STATED EXERCISE >> Repeat the full listing below verbatim and keep the images out.

SOURCE DATA >>
** start **
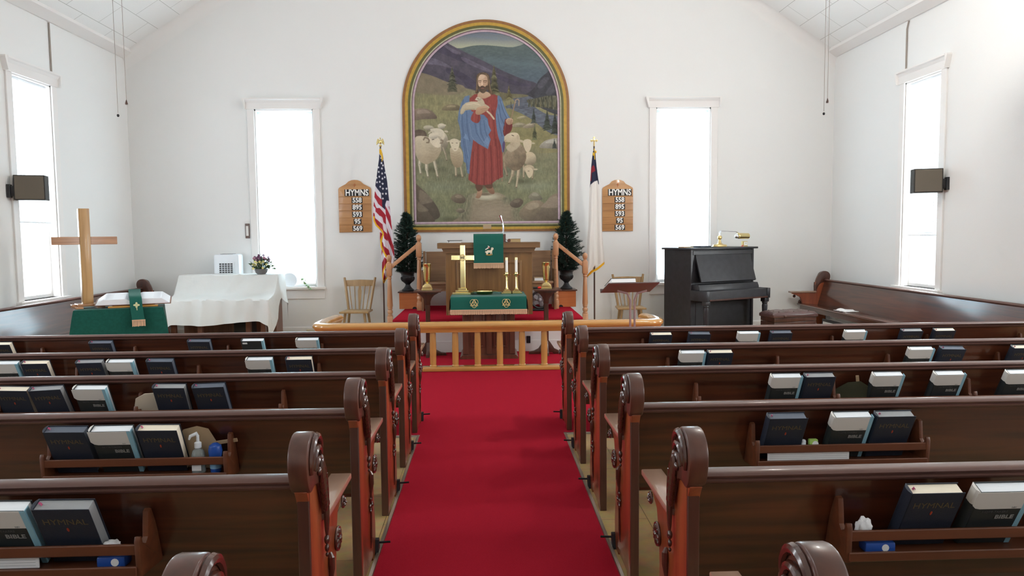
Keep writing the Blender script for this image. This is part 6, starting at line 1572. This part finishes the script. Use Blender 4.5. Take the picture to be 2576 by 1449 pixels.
# neck, head, hair
c.poly([(520, 545), (536, 520), (584, 520), (606, 540), (590, 552), (562, 562), (540, 556)], (186, 154, 122), col2=(168, 134, 104))
HB, HL = (84, 66, 48), (128, 106, 76)
c.poly([(514, 430), (524, 408), (546, 398), (572, 398), (594, 412), (602, 440), (604, 480), (612, 510), (624, 538), (606, 534), (594, 524), (580, 500), (530, 500), (528, 524), (508, 528), (512, 500), (514, 470)], HB, noise=.25, tex='nv')
for p in (((534, 406), (520, 440), (518, 500)), ((560, 400), (590, 420), (598, 480), (612, 525)), ((576, 404), (594, 440), (604, 510)), ((520, 430), (514, 520))): c.line(p, 4, HL, a=.7)
c.poly([(527, 432), (540, 412), (560, 410), (580, 420), (588, 446), (586, 478), (576, 506), (556, 520), (538, 508), (528, 480), (525, 452)], (192, 160, 130), col2=(170, 134, 104), g=(1, .2))
c.poly([(529, 482), (540, 490), (552, 484), (566, 490), (584, 478), (582, 506), (568, 524), (554, 528), (540, 520), (532, 506)], (82, 66, 52), noise=.2); c.poly([(538, 488), (552, 481), (568, 488), (566, 494), (552, 488), (540, 494)], (76, 58, 46)); c.line([(546, 497), (562, 497)], 4, (140, 84, 70))
c.line([(528, 450), (546, 450)], 3.6, (70, 50, 38)); c.line([(560, 450), (582, 450)], 3.6, (70, 50, 38)); c.line([(529, 457), (538, 461), (547, 457)], 2.6, (96, 66, 50)); c.line([(560, 457), (571, 461), (581, 457)], 2.6, (96, 66, 50))
c.poly([(549, 450), (556, 450), (560, 474), (554, 480), (546, 476)], (202, 172, 142)); c.line([(557, 452), (561, 474), (556, 479)], 2.6, (146, 108, 82)); c.poly([(532, 420), (552, 414), (570, 420), (560, 436), (540, 436)], (204, 176, 146), a=.6)
# soft painterly grain over everything
c.C = c.C*(1+.05*(c.nf-.5)[..., None])
P = np.zeros((ny, nx, 3)); P[..., 0] = (X-X0)*s_; P[..., 2] = zb+(Y0-Y)*s_-.0; P[..., 1] = -.006
keep = np.where(P[..., 2] > SPR, P[..., 0]**2+(P[..., 2]-SPR)**2 < (r+.010)**2, np.abs(P[..., 0]) < r+.010)
keep &= np.roll(keep, -1, 0) & np.roll(keep, -1, 1)
me = grid_mesh('painting', P, paint_mat('mural_paint', rough=.6), keep); L_ = c.C @ np.array([.3, .59, .11]); c.C = L_[..., None]*.2+c.C*.8; c.write(me, 1.14)
link('painting', me, t)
** end **
FINISHED TASK >>
Keep writing the Blender script for this image. This is part 6, starting at line 1572. This part finishes the script. Use Blender 4.5. Take the picture to be 2576 by 1449 pixels.
# neck, head, hair
c.poly([(520, 545), (536, 520), (584, 520), (606, 540), (590, 552), (562, 562), (540, 556)], (186, 154, 122), col2=(168, 134, 104))
HB, HL = (84, 66, 48), (128, 106, 76)
c.poly([(514, 430), (524, 408), (546, 398), (572, 398), (594, 412), (602, 440), (604, 480), (612, 510), (624, 538), (606, 534), (594, 524), (580, 500), (530, 500), (528, 524), (508, 528), (512, 500), (514, 470)], HB, noise=.25, tex='nv')
for p in (((534, 406), (520, 440), (518, 500)), ((560, 400), (590, 420), (598, 480), (612, 525)), ((576, 404), (594, 440), (604, 510)), ((520, 430), (514, 520))): c.line(p, 4, HL, a=.7)
c.poly([(527, 432), (540, 412), (560, 410), (580, 420), (588, 446), (586, 478), (576, 506), (556, 520), (538, 508), (528, 480), (525, 452)], (192, 160, 130), col2=(170, 134, 104), g=(1, .2))
c.poly([(529, 482), (540, 490), (552, 484), (566, 490), (584, 478), (582, 506), (568, 524), (554, 528), (540, 520), (532, 506)], (82, 66, 52), noise=.2); c.poly([(538, 488), (552, 481), (568, 488), (566, 494), (552, 488), (540, 494)], (76, 58, 46)); c.line([(546, 497), (562, 497)], 4, (140, 84, 70))
c.line([(528, 450), (546, 450)], 3.6, (70, 50, 38)); c.line([(560, 450), (582, 450)], 3.6, (70, 50, 38)); c.line([(529, 457), (538, 461), (547, 457)], 2.6, (96, 66, 50)); c.line([(560, 457), (571, 461), (581, 457)], 2.6, (96, 66, 50))
c.poly([(549, 450), (556, 450), (560, 474), (554, 480), (546, 476)], (202, 172, 142)); c.line([(557, 452), (561, 474), (556, 479)], 2.6, (146, 108, 82)); c.poly([(532, 420), (552, 414), (570, 420), (560, 436), (540, 436)], (204, 176, 146), a=.6)
# soft painterly grain over everything
c.C = c.C*(1+.05*(c.nf-.5)[..., None])
P = np.zeros((ny, nx, 3)); P[..., 0] = (X-X0)*s_; P[..., 2] = zb+(Y0-Y)*s_-.0; P[..., 1] = -.006
keep = np.where(P[..., 2] > SPR, P[..., 0]**2+(P[..., 2]-SPR)**2 < (r+.010)**2, np.abs(P[..., 0]) < r+.010)
keep &= np.roll(keep, -1, 0) & np.roll(keep, -1, 1)
me = grid_mesh('painting', P, paint_mat('mural_paint', rough=.6), keep); L_ = c.C @ np.array([.3, .59, .11]); c.C = L_[..., None]*.2+c.C*.8; c.write(me, 1.14)
link('painting', me, t)